En última instancia, abogar por una migración sin Estado es abogar por una sociedad más libre, más próspera y más justa. Es reconocer que ningún gobierno tiene el derecho moral de encerrar a un ser humano dentro de las fronteras donde nació, del mismo modo que no lo tiene de impedirle hablar o comerciar. Las líneas en los mapas deben dejar de ser barreras para convertirse, a lo sumo, en divisiones administrativas sin carga ética. El libre flujo de personas –al igual que el de bienes e ideas– nos acerca a un mundo donde la cooperación sustituye a la coerción.
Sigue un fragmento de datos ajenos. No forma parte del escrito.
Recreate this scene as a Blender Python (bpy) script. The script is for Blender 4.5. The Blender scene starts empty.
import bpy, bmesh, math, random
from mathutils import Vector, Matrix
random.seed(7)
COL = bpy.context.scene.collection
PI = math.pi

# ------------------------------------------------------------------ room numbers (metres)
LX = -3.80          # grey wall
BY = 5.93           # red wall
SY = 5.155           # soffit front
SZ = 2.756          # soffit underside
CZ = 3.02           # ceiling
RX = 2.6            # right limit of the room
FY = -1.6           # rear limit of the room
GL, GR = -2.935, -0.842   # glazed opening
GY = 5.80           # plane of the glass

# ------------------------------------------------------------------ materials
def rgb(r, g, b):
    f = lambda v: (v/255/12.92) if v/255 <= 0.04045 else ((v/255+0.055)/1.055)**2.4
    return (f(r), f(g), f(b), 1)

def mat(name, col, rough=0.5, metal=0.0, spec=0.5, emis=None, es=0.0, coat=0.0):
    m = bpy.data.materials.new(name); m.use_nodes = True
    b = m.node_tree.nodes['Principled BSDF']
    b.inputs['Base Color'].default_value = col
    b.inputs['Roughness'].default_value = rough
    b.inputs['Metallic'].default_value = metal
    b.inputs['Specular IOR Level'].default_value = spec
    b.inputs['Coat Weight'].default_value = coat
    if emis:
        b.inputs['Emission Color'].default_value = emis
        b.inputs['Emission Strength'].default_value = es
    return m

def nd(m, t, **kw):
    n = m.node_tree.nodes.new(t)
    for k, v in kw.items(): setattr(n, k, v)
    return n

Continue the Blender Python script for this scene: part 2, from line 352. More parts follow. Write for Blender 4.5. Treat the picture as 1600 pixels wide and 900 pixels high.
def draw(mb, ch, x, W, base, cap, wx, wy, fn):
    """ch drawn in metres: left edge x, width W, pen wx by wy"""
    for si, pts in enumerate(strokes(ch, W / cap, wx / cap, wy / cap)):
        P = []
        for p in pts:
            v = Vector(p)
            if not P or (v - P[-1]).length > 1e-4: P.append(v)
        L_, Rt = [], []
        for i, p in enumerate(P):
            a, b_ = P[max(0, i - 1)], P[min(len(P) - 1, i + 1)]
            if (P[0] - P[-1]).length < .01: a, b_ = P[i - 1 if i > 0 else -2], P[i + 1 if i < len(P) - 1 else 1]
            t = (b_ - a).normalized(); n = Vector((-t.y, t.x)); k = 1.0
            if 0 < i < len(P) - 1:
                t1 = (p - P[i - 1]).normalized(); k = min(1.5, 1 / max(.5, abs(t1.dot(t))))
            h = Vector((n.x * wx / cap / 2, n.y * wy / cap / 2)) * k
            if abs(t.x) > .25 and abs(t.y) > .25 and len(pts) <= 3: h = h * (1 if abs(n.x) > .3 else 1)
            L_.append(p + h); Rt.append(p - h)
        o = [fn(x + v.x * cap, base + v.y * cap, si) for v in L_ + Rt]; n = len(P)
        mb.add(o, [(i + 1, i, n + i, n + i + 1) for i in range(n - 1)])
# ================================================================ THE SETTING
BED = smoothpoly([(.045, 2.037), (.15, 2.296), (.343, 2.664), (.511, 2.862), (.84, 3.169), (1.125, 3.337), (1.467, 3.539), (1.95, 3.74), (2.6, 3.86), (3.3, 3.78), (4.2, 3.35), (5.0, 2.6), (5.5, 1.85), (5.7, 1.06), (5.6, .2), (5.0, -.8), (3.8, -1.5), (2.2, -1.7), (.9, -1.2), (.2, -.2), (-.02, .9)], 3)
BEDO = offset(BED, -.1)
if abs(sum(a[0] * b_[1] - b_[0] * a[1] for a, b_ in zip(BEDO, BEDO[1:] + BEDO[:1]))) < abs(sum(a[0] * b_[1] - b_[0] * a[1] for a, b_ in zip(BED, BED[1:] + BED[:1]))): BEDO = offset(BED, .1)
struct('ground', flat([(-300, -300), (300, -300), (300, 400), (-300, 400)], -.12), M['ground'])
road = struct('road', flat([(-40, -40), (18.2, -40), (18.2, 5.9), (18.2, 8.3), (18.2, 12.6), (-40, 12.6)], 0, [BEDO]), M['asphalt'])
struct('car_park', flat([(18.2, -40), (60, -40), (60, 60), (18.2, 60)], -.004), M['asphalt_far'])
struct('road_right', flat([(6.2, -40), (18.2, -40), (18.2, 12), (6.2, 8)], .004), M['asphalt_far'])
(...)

Abrir las fronteras no resolverá todos los problemas de la humanidad, pero derribará una pared enorme que hoy separa a quienes podrían ayudarse mutuamente. Se trata, en definitiva, de dar un paso hacia una verdadera sociedad abierta global.
La crisis migratoria actual es, en gran medida, una creación artificial de los Estados. La solución duradera es tan sencilla como radical: dejar que las personas se muevan. Al eliminar las fronteras estatales y abrazar un orden de mercado libre, permitiremos que la migración recupere su cauce natural y beneficioso. Los trabajadores podrán ir adonde se les necesita, las familias podrán reunirse, los perseguidos encontrar refugio, y todos, nativos o recién llegados, cosecharán los frutos de vivir en comunidades más dinámicas y diversas. En vez de muros, construyamos puentes voluntarios; en vez de coerción, confianza en la libertad. ‘Migración sin Estado’ no es solo un ideal anarco-capitalista, es una visión de esperanza: la de un mundo en que ningún ser humano sea considerado ‘ilegal’ por el simple hecho de cruzar una frontera, sino que pueda desplazarse libremente en pos de la paz y la prosperidad compartidas.